Всему свое время. Каждый созревает в нужный момент. Есть такие авторы, как Лермонтов: в 26 лет он уже полностью реализовался. Или тот же Пушкин. Гении! Природное явление. О себе не могу сказать, что я прирожденный писатель, который явился на свет божий, схватил ручку и начал сочинять. Мои романы и мой способ выражения — как раз плод долгого труда. Человеческого и духовного.
А когда ты достигаешь определенного уровня в развитии, начинаешь на этом же уровне и творить (о чем, кстати, говорится в моем сборнике «Религия творчества»). Ведь каждый автор пишет из себя. Ничего не придумывает. Может, только фантасты этим занимаются. Да и то — лишь когда описывают какие-нибудь звездолеты, а в остальном тоже обращаются к собственному багажу.
И тут возникает вопрос: а что у тебя за душой? Какой материал в наличии? Не так давно наблюдал за газетной дискуссией: о чем пишут молодые литераторы. И там один из участников «выходит на сцену»: а вот моя травма. И рассказывает, как его в детстве мама выпорола, и он теперь сидит — рефлексирует. До сих пор эту травму в себе несет. А все кругом, получается, виноваты. Ой-ой-ой…

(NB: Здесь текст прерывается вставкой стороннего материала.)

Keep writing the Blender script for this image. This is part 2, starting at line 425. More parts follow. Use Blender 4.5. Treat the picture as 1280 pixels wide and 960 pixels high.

Так меня тоже пороли. Однажды мама за носки так отодрала: промочил их на речке — бросил на печку высушить и забыл. А они сгорели. В чем ходить по морозу? Понятно, что за дело досталось. И я всю жизнь теперь страдать должен? Только если ничего более интересного не случилось. Но у такого писателя и «творения» соответствующие.
Если подытожить, к собственным произведениям применяю свою же систему оценки. Захватывающий сюжет есть? Герой запоминается? Философская подоплека имеется? Все ли понятно? Плюс книга должна читаться. Собрались эти элементы — считай, хороший роман. А дальше пусть каждый читатель решит сам.